Bauernstrukturen, Isolani, Endspielprinzipien, Mattbilder,
Freibauern, Quadratregel, u.v.m.).
Denn
das passierte auch schon seit den Achtziger Jahren. Ein Mephisto
III beherrscht das Mattsetzen
mit Läufer und Springer. Für modernere Programme der Neunziger war
das keine Selbstverständlichkeit, manche versagten darin kläglich,
so z.B. auch das Modul
Polgar, obwohl es hingegen
Freibauern im Endspiel sehr gut behandelt.
Die
Alten waren nicht in allem schlechter. Reines Wissen hatten diese
manchmal sogar mehr. Was die C-Strategie
so kompliziert macht: sie soll die Formen großmeisterlichen Denkens
nachvollziehen. Also das System wie der Mensch denkt, das Prinzip der
„Mustererkennung“.
Der
Großmeister sieht eine Stellung und beginnt nicht in erster Linie zu
rechnen, sondern sieht die Möglichkeiten intuitiv, ebenso die Kraft
die hinter der Konstellation seiner Figuren steht. Exakt diese
Denkweise sollte ein Programm dieser Art umsetzen. Über weite
Strecken wird die Entwicklung eines solchen Schachprogramms am
ehesten durch die KI-Programme abgedeckt.
Programmierer
wie Ed
Schröder oder Richard
Lang setzten sehr auf
positionelles
Spiel, Strukuren von Bauern und Endspielwissen im allgemeinen. Frans
Morsch hatte die Fähigkeiten,
Programme, die er schrieb, auf sehr kleinen Hardwarebausteinen (ROM)

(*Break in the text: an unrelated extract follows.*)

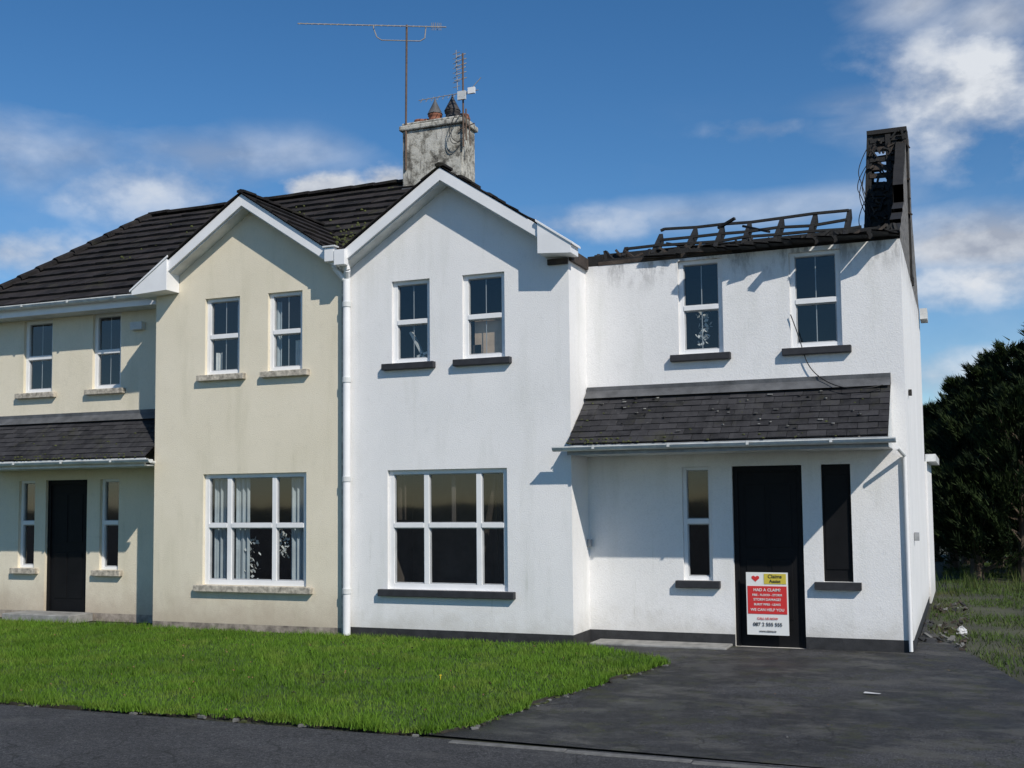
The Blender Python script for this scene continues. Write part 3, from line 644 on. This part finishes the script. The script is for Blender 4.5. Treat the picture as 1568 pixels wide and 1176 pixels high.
Pr=scatter(rp,190000,(6.9,16,-5.2,24)); keep=(np.sin(Pr[:,0]*2.3+np.sin(Pr[:,1]*1.9)*1.5)+np.sin(Pr[:,1]*2.7+Pr[:,0])+rng.normal(0,.7,len(Pr)))>-.6
blades('rough_grass',Pr[keep],.02,.075,.012,'rough',-.03,1.5)
tw=[]
for i in range(45):
    x=random.uniform(7.0,11); y=random.uniform(7,14); tw.append(rng.normal((x,y),.1,(22,2)))
blades('tall_weeds',np.concatenate(tw),.1,.4,.014,'rough',-.03,None,.5)
w=MB()
for i in range(240):
    x=random.uniform(4.5,8.6); y=random.uniform(-5,2)
    r_=random.uniform(.008,.022); a=random.uniform(0,6); w.poly([(x,y,-.004),(x+r_*math.cos(a),y+r_*math.sin(a),.002),(x+r_*1.2*math.cos(a+.8),y+r_*1.2*math.sin(a+.8),-.003)],random.choice(['leaf1','moss','kerb','moss','soil']))
for i in range(170):
    x=random.uniform(-7,4); y=random.uniform(-5.1,-.3)
    if not inside(np.array([[x,y]]),lawn)[0]: continue
    r_=random.uniform(.012,.03); a=random.uniform(0,6); z=.05; w.poly([(x,y,z),(x+r_*math.cos(a),y+r_*math.sin(a),z+.015),(x+r_*1.3*math.cos(a+.5),y+r_*1.3*math.sin(a+.5),z),(x+r_*math.cos(a+1.1),y+r_*math.sin(a+1.1),z+.01)],random.choice(['leaf1','leaf1','soil']))
w.obj('fallen_leaves_and_grit',recalc=False)
w=MB()
w.lathe((2.75,-2.9,.05),[(.004,-.05),(.004,0),(.014,.006),(.012,.01)],'dandelion',8)
w.obj('dandelion')
# crumpled carrier bag
w=MB(); w.lathe((7.42,2.6,-.02),[(.05,0),(.075,.02),(.06,.045),(.065,.06),(.03,.085),(.012,.10)],'bag',11); o=w.obj('discarded_plastic_bag')
for v_ in o.data.vertices: v_.co+=Vector((random.gauss(0,.010),random.gauss(0,.010),random.gauss(0,.006)))
w=MB(); w.poly([(6.62,-2.3,.0),(6.76,-2.33,.004),(6.77,-2.27,.0),(6.63,-2.25,.006)],'bag'); w.obj('litter_paper',recalc=False)
w=MB()
for i in range(90):
    x=random.uniform(6.98,7.5); y=random.uniform(1,7); r_=random.uniform(.015,.05)
    w.beam((x,y,-.02),(x+random.uniform(-.1,.1),y+random.uniform(-.1,.1),random.uniform(-.01,.03)),r_,r_*.6,random.choice(['charb','kerb','charb','soil','char']))
w.obj('rubble')

# ------------------------------------------------------------------ conifers
def conifer(name,x,y,H,R,seed):
    rg=np.random.default_rng(seed); e=empty(name); e.location=(x,y,0)
    t=MB(); t.beam((0,0,-.1),(0.05,0,H*.55),.3,.3,'trunk',9,.45); t.beam((0.05,0,H*.55),(0,0,H*.97),.13,.13,'trunk',7,.2)
    V=[];R_=[]
    nb=200
    for i in range(nb):
        f=rg.random()**.8; z=.25+f*(H-.35); rad=R*(1-f)**.6*(.5+.95*rg.random())+.2; a=rg.uniform(0,2*np.pi)
        up=rg.uniform(.35,1.1); L=rad; base=np.array([0,0,z-.25*L]); dirn=np.array([math.cos(a),math.sin(a),up]);dirn/=np.linalg.norm(dirn)
        tip=base+dirn*L*1.2
        if i%6==0: t.beam(tuple(base),tuple(tip*.95+base*.05),.04,.04,'trunk',4,.3)
        n=100; s=rg.uniform(.25,1,n)**.7; c=base+np.outer(s,dirn)*L*1.2+rg.normal(0,.10,(n,3))*(1.12-s)[:,None]*1.3
        ld=dirn*1.3+rg.normal(0,.4,(n,3))+np.array([0,0,.4]); ld/=np.linalg.norm(ld,axis=1)[:,None]
        ln=rg.uniform(.08,.24,n)[:,None]; sd=np.cross(ld,rg.normal(0,1,(n,3))); sd/=np.linalg.norm(sd,axis=1)[:,None]+1e-6
        V.append(np.stack([c-sd*.018,c+sd*.018,c+ld*ln],1)); shade=np.clip(rg.normal(.15+.7*rg.random(),.15,n)*(.4+.6*s),0,1); R_.append(np.repeat(shade,3))
    V=np.concatenate(V).reshape(-1,3); R_=np.concatenate(R_); n=len(V)//3
    me=bpy.data.meshes.new('foliage'); me.vertices.add(3*n); me.loops.add(3*n); me.polygons.add(n)
    me.vertices.foreach_set('co',V.ravel()); me.loops.foreach_set('vertex_index',np.arange(3*n)); me.polygons.foreach_set('loop_start',np.arange(0,3*n,3)); me.update(calc_edges=True)
    at_=me.attributes.new('rnd','FLOAT','POINT'); at_.data.foreach_set('value',R_); me.materials.append(M['leaf'])
    o=bpy.data.objects.new('foliage',me); sc.collection.objects.link(o); o.parent=e; t.obj('trunk',e)
k=0
for (x,y,H,R) in ((6.7,19.5,4.1,1.1),(7.5,18.5,4.7,1.2),(8.2,17,5.1,1.3),(8.6,15.5,5.2,1.3),(7.7,15,3.9,1.2),(9.6,14.5,5.8,1.6),(8.6,12.5,3.9,1.3),(7.2,16.5,3.4,1.1),(12,18,6.5,2),(7.7,12.8,2.4,1.0)):
    conifer('conifer_tree' if k==0 else 'conifer_tree.%03d'%k,x,y,H,R,50+k); k+=1

# ------------------------------------------------------------------ world, sun, camera
travel=Vector((-1.3,1,-1.4)).normalized()
sun=bpy.data.lights.new('sun','SUN'); sun.energy=4.1; sun.angle=math.radians(.6); sun.color=(1,.94,.85)
so=bpy.data.objects.new('sun',sun); sc.collection.objects.link(so); so.rotation_euler=travel.to_track_quat('-Z','Y').to_euler()
el=math.asin(-travel.z); az=math.atan2(-travel.x,-travel.y)
wd=bpy.data.worlds.new('World'); sc.world=wd; wd.use_nodes=True; nt=wd.node_tree; nt.nodes.clear()
out=nd(nt,'ShaderNodeOutputWorld'); bg=nd(nt,'ShaderNodeBackground'); bg.inputs[1].default_value=.105
sky=nd(nt,'ShaderNodeTexSky'); sky.sky_type='NISHITA'; sky.sun_disc=False; sky.sun_elevation=el; sky.sun_rotation=az; sky.air_density=.9; sky.dust_density=0.0; sky.ozone_density=3.2
hs=nd(nt,'ShaderNodeHueSaturation'); hs.inputs['Saturation'].default_value=1.25; nt.links.new(sky.outputs[0],hs.inputs['Color']); nt.links.new(hs.outputs[0],bg.inputs[0])
tc=nd(nt,'ShaderNodeTexCoord'); G=tc.outputs['Generated']
def vm(op,a,b=None):
    n=nd(nt,'ShaderNodeVectorMath',operation=op)
    nt.links.new(a,n.inputs[0]) 
    if b is not None:
        if isinstance(b,tuple): n.inputs[1].default_value=b
        else: nt.links.new(b,n.inputs[1])
    return n
def ma(op,a,b=None,c=None,clamp=False):
    n=nd(nt,'ShaderNodeMath',operation=op); n.use_clamp=clamp
    for i,v in enumerate((a,b,c)):
        if v is None: continue
        if isinstance(v,(int,float)): n.inputs[i].default_value=v
        else: nt.links.new(v,n.inputs[i])
    return n.outputs[0]
warp=vm('MULTIPLY',G,(1,1,2.6)).outputs[0]
n1=nd(nt,'ShaderNodeTexNoise'); n1.inputs['Scale'].default_value=4.2; n1.inputs['Detail'].default_value=9; n1.inputs['Roughness'].default_value=.55; n1.inputs['Distortion'].default_value=.35; nt.links.new(warp,n1.inputs['Vector'])
n2=nd(nt,'ShaderNodeTexNoise'); n2.inputs['Scale'].default_value=13; n2.inputs['Detail'].default_value=8; n2.inputs['Roughness'].default_value=.55; nt.links.new(vm('MULTIPLY',G,(1,1,1.6)).outputs[0],n2.inputs['Vector'])
YAW=-.3835
def skydir(px,py):
    a=YAW+math.atan((px-784)/1711); e=.0697+math.atan((645.7-py)/1711*math.cos(a-YAW)); return Vector((math.sin(a)*math.cos(e),math.cos(a)*math.cos(e),math.sin(e)))
acc=None
def bank(px,py,w_,h_,st_,nz):
    global acc
    c=skydir(px,py); dd=vm('SUBTRACT',G,tuple(c)).outputs[0]; ln=vm('LENGTH',vm('MULTIPLY',dd,(1/w_,1/w_,1/h_)).outputs[0]).outputs['Value']
    m_=ma('SUBTRACT',1,ln); v=ma('MULTIPLY_ADD',ma('SUBTRACT',nz,.5),3.2,m_); v=ma('MULTIPLY',v,st_,clamp=True)
    v=ma('MULTIPLY',v,ma('MULTIPLY_ADD',m_,1.6,.35,clamp=True))
    acc=v if acc is None else ma('MAXIMUM',acc,v)
for px,py,w_,h_,s_,z in ((60,235,.26,.045,.55,1),(330,235,.19,.03,.5,1),(230,290,.14,.045,.55,2),(505,292,.06,.022,1.8,2),(600,278,.035,.018,1.7,2),
    (1515,150,.11,.075,.9,2),(1550,50,.10,.06,.8,1),(1400,190,.10,.03,.5,1),(1180,205,.06,.014,.4,2),(1050,330,.24,.022,.5,1),(1500,385,.13,.035,.85,1),(1530,440,.12,.035,.8,2),(1440,590,.1,.04,.6,2),(900,345,.12,.02,.5,2),(0,390,.12,.03,.8,2),(1430,20,.07,.03,.7,1)):
    bank(px,py,w_,h_,s_,n1.outputs[0] if z==1 else n2.outputs[0])
sz=nd(nt,'ShaderNodeSeparateXYZ'); nt.links.new(G,sz.inputs[0])
low=ma('MULTIPLY_ADD',sz.outputs[2],-3.2,1.1,clamp=True)
gen=ma('MULTIPLY',ma('MULTIPLY',ma('SUBTRACT',n1.outputs[0],.47),4.0,clamp=True),ma('MULTIPLY',low,.3)); acc=ma('MAXIMUM',acc,gen)
cr=nd(nt,'ShaderNodeValToRGB'); cr.color_ramp.elements[0].position=.38; cr.color_ramp.elements[0].color=(.40,.45,.55,1); cr.color_ramp.elements[1].position=.6; cr.color_ramp.elements[1].color=(.80,.84,.90,1); nt.links.new(n2.outputs[0],cr.inputs[0])
bg2=nd(nt,'ShaderNodeBackground'); nt.links.new(cr.outputs[0],bg2.inputs[0]); bg2.inputs[1].default_value=.9
ms_=nd(nt,'ShaderNodeMixShader'); nt.links.new(acc,ms_.inputs[0]); nt.links.new(bg.outputs[0],ms_.inputs[1]); nt.links.new(bg2.outputs[0],ms_.inputs[2]); nt.links.new(ms_.outputs[0],out.inputs[0])

cam=bpy.data.cameras.new('camera'); co=bpy.data.objects.new('camera',cam); sc.collection.objects.link(co); sc.camera=co
cam.sensor_width=36; cam.lens=1711.04/1568*36; cam.shift_y=57.71/1568; cam.clip_end=2000; cam.clip_start=.05
yaw,pit,rol=-.3835,.0697,-.0102
fw=Vector((math.sin(yaw)*math.cos(pit),math.cos(yaw)*math.cos(pit),math.sin(pit))); rr=Vector((math.cos(yaw),-math.sin(yaw),0)); uu=rr.cross(fw)
c_,s__=math.cos(rol),math.sin(rol); R2=c_*rr+s__*uu; U2=-s__*rr+c_*uu
mt=Matrix((( R2.x,U2.x,-fw.x,7.518),(R2.y,U2.y,-fw.y,-12.799),(R2.z,U2.z,-fw.z,1.745),(0,0,0,1)))
co.matrix_world=mt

unterzubringen. Die Ausrichtung der Morsch
`is, salopp formuliert,
war vor allem taktischer
Natur.
Auch im großen Nachfolger Fritz, der späteren Software, die Frans Morsch kommerziell schrieb, war es die taktische Stärke, welche das Programm auszeichnete. Erst mit den späteren Versionen wurden auch die anderen Spielabschnitte stark verbessert, was dazu führte, das Fritz 13 eine doch sehr solide spielende Software wurde. Natürlich existieren inzwischen noch weitaus stärkere Programme, denn die Freilegung des Sourcecodes seitens vieler Programmierer hat für eine enorme Vielfalt und Kreativität wie auch Spielstärke gesorgt.
Dadurch entstanden Schachprogramme, die, obwohl frei erhältlich, unglaublich stark sind. Für den Normalverbraucher im allgemeinen nur zur Analyse interessant.
Paradebeispiel ist die Open Source Software Stockfish, inzwischen in der Version 14 angekommen, ist sie auf allen Plattformen Analyseengine Nr. 1 und ist neben der KI-Engine Lc0 nahezu unschlagbar.
Die
Programmierung hat immense Fortschritte erzielt. Berücksichtigt man
noch die Tablebases, z.B. Syzygy, die TB´s
von Festplattenspeicher benötigen und das Endspiel bis auf
mindestens 7-Figuren
am Brett komplett errechnen können, so bleibt dem menschlichen
Spieler wenig übrig, dieser Power, bzw. diesem statischen Wissen
etwas Entscheidendes entgegenzusetzen.